_AIM OF THE EXERCISE_:
Spot every line with the word "from" and return it.

_PROVIDED DATA_:

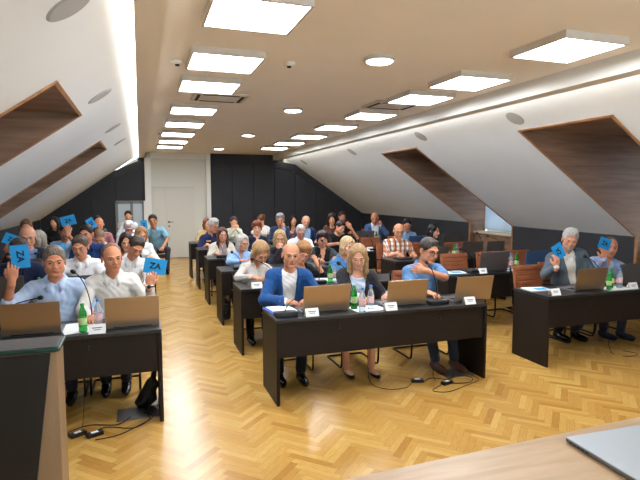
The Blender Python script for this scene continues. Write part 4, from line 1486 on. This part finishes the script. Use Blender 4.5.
# fifth row
e0 = sit('M9', 'uniformed man', 'grey-haired man in a navy uniform shirt with yellow shoulder marks, aisle side', (1.40, 10.70, 1.155), face=(34, 12, 4), bodyyaw=10, lod=1, g=1.18, headscale=1.1,
    skin=(204, 148, 128), hair='full', hcol=(168, 164, 158), glasses=(60, 60, 64), shirt=(34, 42, 82), sleeve='short', neck='v', collar=True)
MB().box((-.22, -.10, 1.005), (.10, .06, .010), Matrix.Rotation(R(-14), 3, 'Y')).build('epaulette', mat('yellow_braid', (222, 178, 60), .6), e0)
MB().box((-.11, -.245, .86), (.09, .006, .022)).build('badge', mat('yellow_braid', (222, 178, 60), .6), e0)
sit('M15', 'balding man in navy suit, blue shirt', 'balding man in a navy suit and pale blue shirt, fifth row centre', (3.42, 10.85, 1.194), face=(-12, 4, 8), lod=1, pel=(.04, .16),
    skin=(214, 152, 128), hair='receding', hcol=(176, 160, 140), shirt=(150, 186, 222), collar=True, neck='v', jacket=(32, 48, 84), jopen=1.6)
sit('W12', 'hidden brown-haired woman', 'brown-haired woman hidden behind the uniformed man, back row by the trim', (1.43, 12.0, 1.12), face=(10, 4, 0), fem=True, lod=2,
    hair='bob', hcol=(120, 72, 48), shirt=(186, 160, 112))
# sixth row and the back
sit('W13', 'woman with clasped hands', 'dark-haired woman with clasped hands at her mouth, back row centre', (2.05, 12.05, 1.155), face=(0, 6, 0), fem=True, lod=2,
    hair='updo', hcol=(60, 38, 34), shirt=(206, 204, 184),
    lh=((2.01, 11.85, 1.0), (.15, .05, 1), BK, .8, 1), rh=((2.09, 11.85, 1.0), (-.15, .05, 1), BK, .8, 1), lhint=(-.7, 0, -1), rhint=(.7, 0, -1))
sit('M14', 'grey-haired man in navy suit', 'grey-haired man in a dark navy suit, hand at his mouth, back row centre', (3.17, 12.1, 1.175), face=(-18, 6, 0), lod=1, g=1.1, headscale=1.15,
    skin=(200, 144, 124), hair='full', hcol=(132, 130, 130), shirt=(150, 170, 200), jacket=(38, 52, 80), jopen=.8,
    rh=((3.20, 11.92, 1.0), (-.05, .08, 1), BK, .9, 1))
sit('W16', 'long-haired woman in brown', 'long dark-haired woman in a brown dress looking down, back row', (4.46, 12.0, 1.189), face=(-20, 22, 0), fem=True, lod=2, headscale=1.1,
    hair='long', hcol=(50, 32, 30), shirt=(92, 62, 50), neck='scoop', sleeve='half')
sit('M17', 'man at back behind black t-shirt', 'dark-haired man behind the man in the black t-shirt, by the black wall', (5.10, 12.95, 1.19), face=(0, 6, 0), lod=2, headscale=1.1,
    skin=(196, 140, 120), hair='short', hcol=(56, 34, 32), shirt=(40, 38, 44))
sit('W18', 'brown-haired woman in white turning away', 'brown-haired woman in a white top turned away, against the black wall', (3.02, 13.5, 1.125), face=(-150, 6, 0), fem=True, lod=2, g=1.1, headscale=1.08,
    hair='updo', hcol=(112, 74, 50), shirt=(236, 236, 232))
sit('W19', 'dark-haired woman at back centre', 'dark-haired woman with bare shoulders far back, against the black wall', (3.87, 13.4, 1.09), face=(0, 4, 0), fem=True, lod=2, headscale=1.06,
    hair='long', hcol=(28, 20, 22), shirt=(180, 120, 110), sleeve='none', neck='scoop')
# --- right block, rows behind
sit('R1', 'bald man in blue suit', 'bald bearded man in a blue suit, hand on his chin, back of right block', (5.50, 11.75, 1.205), face=(-26, 16, 0), bodyyaw=-14, lod=1, g=1.1, pel=(.06, .14), headscale=1.1,
    skin=(206, 140, 118), hair='none', hcol=(120, 90, 80), beard=(150, 120, 105), shirt=(226, 228, 236), collar=True, neck='v', jacket=(74, 104, 150), jopen=1.3,
    rh=((5.56, 11.54, 1.035), (-.15, .1, 1), BK, .8, 1), rhint=(.8, -.1, -1))
sit('R2', 'bald man in plaid shirt', 'bald man in a brown and white plaid shirt, right block third row', (4.21, 8.02, 1.17), face=(-16, 12, 0), bodyyaw=-12, lod=0, g=1.22, jaw=1.05,
    skin=(212, 154, 128), hair='rim', hcol=(150, 120, 100), glasses=(110, 90, 80), shirt=(226, 214, 200), shirtmat=M['plaid'], sleeve='half', neck='v', collar=True,
    lh=((4.05, 7.72, .82), (.1, -1, -.2), DN, .5, 1))
sit('R3', 'dark-haired man in light blue', 'dark-haired man in a light blue shirt behind the plaid shirt, right block', (5.15, 9.45, 1.175), face=(-26, 18, 0), lod=1,
    skin=(196, 140, 118), hair='short', hcol=(32, 28, 28), shirt=(136, 172, 208), collar=True, neck='v')
sit('R4', 'black-haired woman', 'long black-haired woman in dark clothes turned sideways, right block', (4.92, 8.05, 1.145), face=(30, 6, 0), bodyyaw=15, fem=True, lod=1,
    skin=(216, 158, 138), hair='long', hcol=(18, 16, 20), shirt=(60, 74, 72), neck='v', headscale=.95)

# --- empty chairs
chair(4.60, 5.02, 'empty brown ribbed leather chair in the front row left of the grey suit', 4)
chair(4.42, 6.42, 'empty brown ribbed leather chair behind the denim polo man, second row right', -3)
chair(5.08, 6.45, 'empty brown leather chair behind the grey laptops, second row right')
chair(5.68, 6.50, 'empty brown leather chair behind the blue laptop, second row right')
chair(5.50, 8.00, 'empty brown leather chair in the third row right, next to the black-haired woman')
chair(4.44, 9.45, 'empty brown leather chair left of the man in light blue, fourth row right')
chair(5.80, 9.50, 'empty brown leather chair right of the man in light blue, fourth row right')

# --- laptops
laptop(-.79, 4.30, 'silver-tan laptop seen from behind, in front of the heavy man in light blue', w=.40, tilt=10)
laptop(-.08, 4.30, 'silver-tan laptop seen from behind, at the aisle end of the left front desk', w=.40, tilt=10)
laptop(1.545, 4.30, 'silver laptop seen from behind, in front of the bald man in the blazer', w=.44, tilt=12)
laptop(2.35, 4.30, 'silver laptop seen from behind, between the blonde woman and the denim polo man', w=.42, tilt=10)
laptop(3.08, 4.29, 'silver laptop seen from behind, at the right end of the centre front desk', w=.42, tilt=11)
laptop(4.62, 4.34, 'tan laptop seen from behind, in front of the man in the grey suit', w=.42, tilt=10)
laptop(5.36, 4.46, 'dark laptop seen from behind, at the far right edge of the photo', w=.42, mat_='liddark', tilt=8)
laptop(4.52, 5.85, 'large grey laptop in the second row right, in front of an empty chair', w=.46, mat_='liddark', tilt=8, h=.27)
laptop(5.28, 5.90, 'blue laptop in the second row right, left of the grey suit', w=.40, mat_='lidblue', tilt=8)
laptop(5.22, 7.35, 'grey laptop in the third row right, under the window', w=.40, mat_='liddark', tilt=14, h=.27)
laptop(5.70, 7.36, 'dark laptop in the third row right, rightmost of its desk', w=.36, mat_='liddark', tilt=8)
laptop(4.62, 7.36, 'grey laptop in the third row right, in front of the black-haired woman', w=.32, mat_='liddark', tilt=12, h=.2)
laptop(5.80, 8.86, 'dark laptop in the fourth row right, beside the dormer', w=.40, mat_='liddark', tilt=10)
laptop(5.05, 8.86, 'open blue laptop in front of the dark-haired man in light blue', w=.42, mat_='lidblue', tilt=16)
laptop(4.60, 10.32, 'grey laptop in the fifth row right, left of the bald man in the blue suit', w=.42, mat_='liddark', tilt=10)
laptop(-.62, 5.76, 'small dark laptop in the second row left, in front of the white polo', w=.34, mat_='liddark', tilt=5, h=.22)
laptop(-1.30, 5.76, 'grey laptop at the left edge, second row left', w=.40, mat_='liddark', tilt=10)
laptop(-1.25, 7.18, 'dark laptop in the third row left, in front of the older bald man', w=.34, mat_='liddark', tilt=5)

# --- microphones
mic(1.17, 4.29, 1.44, 4.46, .92, 'black gooseneck microphone at the left end of the centre front desk')
mic(1.90, 4.52, 1.79, 4.60, 1.14, 'black gooseneck microphone standing before the blonde woman in the blazer', bw=.16)
mic(2.68, 4.29, 2.66, 4.46, 1.13, 'black gooseneck microphone reaching up to the denim polo man')
mic(-.40, 4.60, -.52, 4.62, 1.17, 'long gooseneck microphone between the two front men on the left', bw=.14)
mic(-1.10, 4.60, -.775, 4.55, .99, 'gooseneck microphone poking over the laptop of the heavy man')
mic(4.22, 5.86, 4.05, 5.92, 1.07, 'gooseneck microphone at the left of the second row right desk', bw=.16)
mic(5.02, 4.55, 4.86, 4.64, 1.08, 'thin gooseneck microphone in front of the man in the grey suit', bw=.14)
mic(1.47, 5.83, 1.22, 5.90, 1.05, 'gooseneck microphone bending before the blonde woman in beige')
mic(1.98, 5.75, 2.02, 5.84, 1.06, 'upright gooseneck microphone before the short-haired woman in black', bw=.16)
mic(1.32, 7.20, 1.22, 7.32, .98, 'gooseneck microphone in front of the grey-haired woman in light blue', bw=.22)
mic(2.66, 7.22, 2.585, 7.36, 1.10, 'gooseneck microphone right in front of the face of the woman in leather', bw=.16)
mic(1.28, 8.62, 1.22, 8.72, .99, 'gooseneck microphone in front of the woman in the cream blazer', bw=.22)
mic(5.46, 7.36, 5.37, 7.40, 1.14, 'gooseneck microphone standing left before the window, third row right', bw=.07)
mic(5.95, 7.40, 5.62, 7.44, 1.08, 'gooseneck microphone standing right before the window, third row right', bw=.12)
mic(-1.55, 7.25, -1.28, 7.40, 1.05, 'gooseneck microphone before the silver-haired woman, left block', bw=.12)
mic(4.10, 8.82, 4.02, 8.90, 1.02, 'gooseneck microphone at the left of the fourth row right desk', bw=.16)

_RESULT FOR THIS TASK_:
The Blender Python script for this scene continues. Write part 4, from line 1486 on. This part finishes the script. Use Blender 4.5.
laptop(-.79, 4.30, 'silver-tan laptop seen from behind, in front of the heavy man in light blue', w=.40, tilt=10)
laptop(-.08, 4.30, 'silver-tan laptop seen from behind, at the aisle end of the left front desk', w=.40, tilt=10)
laptop(1.545, 4.30, 'silver laptop seen from behind, in front of the bald man in the blazer', w=.44, tilt=12)
laptop(2.35, 4.30, 'silver laptop seen from behind, between the blonde woman and the denim polo man', w=.42, tilt=10)
laptop(3.08, 4.29, 'silver laptop seen from behind, at the right end of the centre front desk', w=.42, tilt=11)
laptop(4.62, 4.34, 'tan laptop seen from behind, in front of the man in the grey suit', w=.42, tilt=10)
laptop(5.36, 4.46, 'dark laptop seen from behind, at the far right edge of the photo', w=.42, mat_='liddark', tilt=8)